Monday, October 7, 2013

Perfect Pitch

For some reason I was thinking about perfect pitch this morning--probably because I just did a recording with a violinist who has perfect pitch. I was musing about what perfect pitch really is. It is usually deemed to be a kind of fixed, long-term musical memory. This seems to fit with my friend the violinist. She went through torment a few years ago when she was hired to play in some performances of Bach's Brandenburg Concertos. The ensemble was using the early music standard pitch of A = 415 instead of A = 440, which meant that to my friend, every A sounded like a G#! Agony!
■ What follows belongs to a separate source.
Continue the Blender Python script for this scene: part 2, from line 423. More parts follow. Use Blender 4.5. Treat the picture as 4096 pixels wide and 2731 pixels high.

I can certainly understand why early music musicians would like to standardize pitch as they are often playing in different early music ensembles and otherwise it would be chaos. But listeners should realize that this is quite anachronistic. In the 18th century every town and every ensemble had their own "A". There was no national or international standard. But now there are two, one for "modern" and one for "early" music. I have another friend, a singer, who has perfect pitch for both and can switch back and forth.

So I was musing on perfect pitch and whether it is memory of pitch or memory of the label: "A" or "C"? And as I mused, I picked up my guitar and just on the spur of the moment I thought in my mind two notes, D up to B, a major sixth. Then I sang them and immediately checked on the guitar. I was dead on! But I don't for a moment think I have perfect pitch, because if you go to the piano and strike a note, I probably can't identify it. So I'm not sure what is going on.
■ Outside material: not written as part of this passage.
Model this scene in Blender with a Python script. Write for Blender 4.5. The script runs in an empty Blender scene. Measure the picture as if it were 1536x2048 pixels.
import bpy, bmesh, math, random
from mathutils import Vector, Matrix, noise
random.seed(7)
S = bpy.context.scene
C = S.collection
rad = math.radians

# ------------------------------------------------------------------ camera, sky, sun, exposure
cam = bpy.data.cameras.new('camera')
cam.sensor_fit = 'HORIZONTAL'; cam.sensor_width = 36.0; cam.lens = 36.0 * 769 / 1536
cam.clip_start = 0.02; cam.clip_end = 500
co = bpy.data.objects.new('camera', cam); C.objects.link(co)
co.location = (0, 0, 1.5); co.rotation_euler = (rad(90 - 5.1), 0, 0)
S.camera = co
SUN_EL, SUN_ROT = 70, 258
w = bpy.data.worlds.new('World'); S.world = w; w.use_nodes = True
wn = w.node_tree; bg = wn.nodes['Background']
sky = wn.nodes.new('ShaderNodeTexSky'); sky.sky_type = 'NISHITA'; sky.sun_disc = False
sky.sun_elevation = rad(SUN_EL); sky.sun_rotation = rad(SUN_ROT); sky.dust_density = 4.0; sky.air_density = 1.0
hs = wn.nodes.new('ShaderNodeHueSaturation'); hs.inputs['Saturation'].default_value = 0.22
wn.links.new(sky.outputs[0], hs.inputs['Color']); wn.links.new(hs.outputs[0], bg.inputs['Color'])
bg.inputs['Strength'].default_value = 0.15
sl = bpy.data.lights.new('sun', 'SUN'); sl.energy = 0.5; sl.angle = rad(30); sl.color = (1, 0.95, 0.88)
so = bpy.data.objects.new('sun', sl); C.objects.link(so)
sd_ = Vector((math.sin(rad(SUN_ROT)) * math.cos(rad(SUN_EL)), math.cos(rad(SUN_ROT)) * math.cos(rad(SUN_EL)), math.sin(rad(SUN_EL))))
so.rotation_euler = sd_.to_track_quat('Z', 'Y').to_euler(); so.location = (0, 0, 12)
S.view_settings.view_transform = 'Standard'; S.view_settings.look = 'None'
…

If I were Ludwig Wittgenstein, I could probably say a lot more about this idea of remembering exact pitches and, even more interesting, remembering what labels we attach to them...
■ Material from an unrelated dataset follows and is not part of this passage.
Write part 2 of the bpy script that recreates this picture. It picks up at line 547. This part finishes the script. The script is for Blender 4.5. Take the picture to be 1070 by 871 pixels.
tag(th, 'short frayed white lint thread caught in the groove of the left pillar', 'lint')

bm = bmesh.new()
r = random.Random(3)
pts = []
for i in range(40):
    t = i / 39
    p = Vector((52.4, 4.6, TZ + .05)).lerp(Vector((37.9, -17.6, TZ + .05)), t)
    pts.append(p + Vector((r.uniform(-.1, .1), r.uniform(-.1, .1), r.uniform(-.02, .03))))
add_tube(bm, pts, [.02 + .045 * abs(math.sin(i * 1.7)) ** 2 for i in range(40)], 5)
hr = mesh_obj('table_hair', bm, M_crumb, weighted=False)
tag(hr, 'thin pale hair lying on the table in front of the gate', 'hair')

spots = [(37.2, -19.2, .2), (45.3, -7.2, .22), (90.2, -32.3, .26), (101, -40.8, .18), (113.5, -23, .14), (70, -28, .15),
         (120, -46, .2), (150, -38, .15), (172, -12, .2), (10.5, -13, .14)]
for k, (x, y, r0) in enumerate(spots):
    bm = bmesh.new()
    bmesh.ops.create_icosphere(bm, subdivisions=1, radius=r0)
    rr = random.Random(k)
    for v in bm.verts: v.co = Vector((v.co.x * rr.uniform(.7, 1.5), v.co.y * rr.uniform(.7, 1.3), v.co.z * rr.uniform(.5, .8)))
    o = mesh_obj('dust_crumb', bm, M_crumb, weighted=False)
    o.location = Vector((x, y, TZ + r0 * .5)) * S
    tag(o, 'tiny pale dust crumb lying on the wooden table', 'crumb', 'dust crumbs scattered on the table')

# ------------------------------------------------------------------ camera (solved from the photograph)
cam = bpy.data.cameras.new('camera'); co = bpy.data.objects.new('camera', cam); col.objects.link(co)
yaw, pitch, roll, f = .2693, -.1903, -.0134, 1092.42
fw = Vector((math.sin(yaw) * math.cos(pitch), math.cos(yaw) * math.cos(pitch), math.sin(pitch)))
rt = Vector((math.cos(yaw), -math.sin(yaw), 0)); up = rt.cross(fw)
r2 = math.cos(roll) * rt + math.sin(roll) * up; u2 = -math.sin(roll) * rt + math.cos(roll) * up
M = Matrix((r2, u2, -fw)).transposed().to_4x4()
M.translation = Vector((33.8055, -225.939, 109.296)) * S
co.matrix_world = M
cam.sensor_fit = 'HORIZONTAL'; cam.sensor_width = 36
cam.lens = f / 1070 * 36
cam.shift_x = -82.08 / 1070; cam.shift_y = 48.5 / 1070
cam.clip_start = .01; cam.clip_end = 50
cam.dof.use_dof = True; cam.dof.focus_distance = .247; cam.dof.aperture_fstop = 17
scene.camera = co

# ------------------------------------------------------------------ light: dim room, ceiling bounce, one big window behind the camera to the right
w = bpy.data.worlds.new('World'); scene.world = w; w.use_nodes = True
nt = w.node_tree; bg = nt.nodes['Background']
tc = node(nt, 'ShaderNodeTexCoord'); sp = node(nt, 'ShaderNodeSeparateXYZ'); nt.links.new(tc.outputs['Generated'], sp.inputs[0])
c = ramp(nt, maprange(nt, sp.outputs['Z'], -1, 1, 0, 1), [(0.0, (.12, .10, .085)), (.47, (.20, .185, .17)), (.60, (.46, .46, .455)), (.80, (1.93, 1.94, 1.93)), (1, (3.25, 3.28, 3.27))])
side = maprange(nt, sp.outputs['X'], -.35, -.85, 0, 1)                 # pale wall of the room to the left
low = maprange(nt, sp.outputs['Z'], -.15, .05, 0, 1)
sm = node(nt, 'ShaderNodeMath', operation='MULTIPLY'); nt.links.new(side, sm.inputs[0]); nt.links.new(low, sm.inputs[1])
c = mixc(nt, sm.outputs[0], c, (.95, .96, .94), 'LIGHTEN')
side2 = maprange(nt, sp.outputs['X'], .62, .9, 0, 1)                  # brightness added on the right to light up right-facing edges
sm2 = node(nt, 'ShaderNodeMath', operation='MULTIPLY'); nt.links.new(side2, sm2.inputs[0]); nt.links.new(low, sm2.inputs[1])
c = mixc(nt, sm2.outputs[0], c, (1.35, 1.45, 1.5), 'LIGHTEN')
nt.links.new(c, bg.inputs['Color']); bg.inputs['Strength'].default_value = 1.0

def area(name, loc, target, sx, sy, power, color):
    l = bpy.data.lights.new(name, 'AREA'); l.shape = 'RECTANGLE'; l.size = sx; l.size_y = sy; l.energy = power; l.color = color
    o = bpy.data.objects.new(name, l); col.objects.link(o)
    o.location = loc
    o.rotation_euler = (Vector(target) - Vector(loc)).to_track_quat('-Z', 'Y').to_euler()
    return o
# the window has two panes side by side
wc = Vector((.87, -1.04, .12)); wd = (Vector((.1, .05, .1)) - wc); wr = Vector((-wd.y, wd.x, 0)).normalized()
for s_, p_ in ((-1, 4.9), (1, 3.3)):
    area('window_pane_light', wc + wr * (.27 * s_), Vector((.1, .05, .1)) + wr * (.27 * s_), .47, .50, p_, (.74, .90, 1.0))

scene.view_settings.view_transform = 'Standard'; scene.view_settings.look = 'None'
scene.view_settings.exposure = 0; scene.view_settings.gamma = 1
Let me see, what music would go with this post? How about the Ravel Piano Concerto for the left hand that was commissioned by Ludwig's brother, Paul Wittgenstein, who lost his right arm in the First World War?


2 comments:

  1. What a nice post. This also reminds me of equal temperament. I wonder if there are historically informed performances taking place where the music is played not on equally tempered instruments, but on ones tuned to the specific key? I think equal temperament came about during the Baroque so maybe it would be older music that would be played this way. Perhaps it's not possible to play Classical and Romantic music without equal temperament, because there is such wild modulation, etc. Am I right?

    ReplyDelete
  2. Oh yes! Harpsichordists in particular use what they call "historical temperaments". A typical one is known as "Werckmeister III" that is often used by harpsichordists playing Bach. It is widely believed that Bach's music was NOT intended to be played on an equal-tempered instrument, but merely a "well-tempered" one. There are some that also assert that absolutely equal-tempered tuning did not completely take over until the early 20th century: http://www.kylegann.com/histune.html

    I believe that nearly all of the harpsichordists working today are using some variety of historical tuning.

    The question of how equally tempered were historical performances of, say, Haydn or Beethoven is a pretty interesting one! The answer might be in this book, which I have not read: Owen Jorgensen, Tuning: Containing the Perfection of Eighteenth-Century Temperament, the Lost Art of Nineteenth-Century Temperament, and the Science of Equal Temperament, Michigan State University Press, 1991.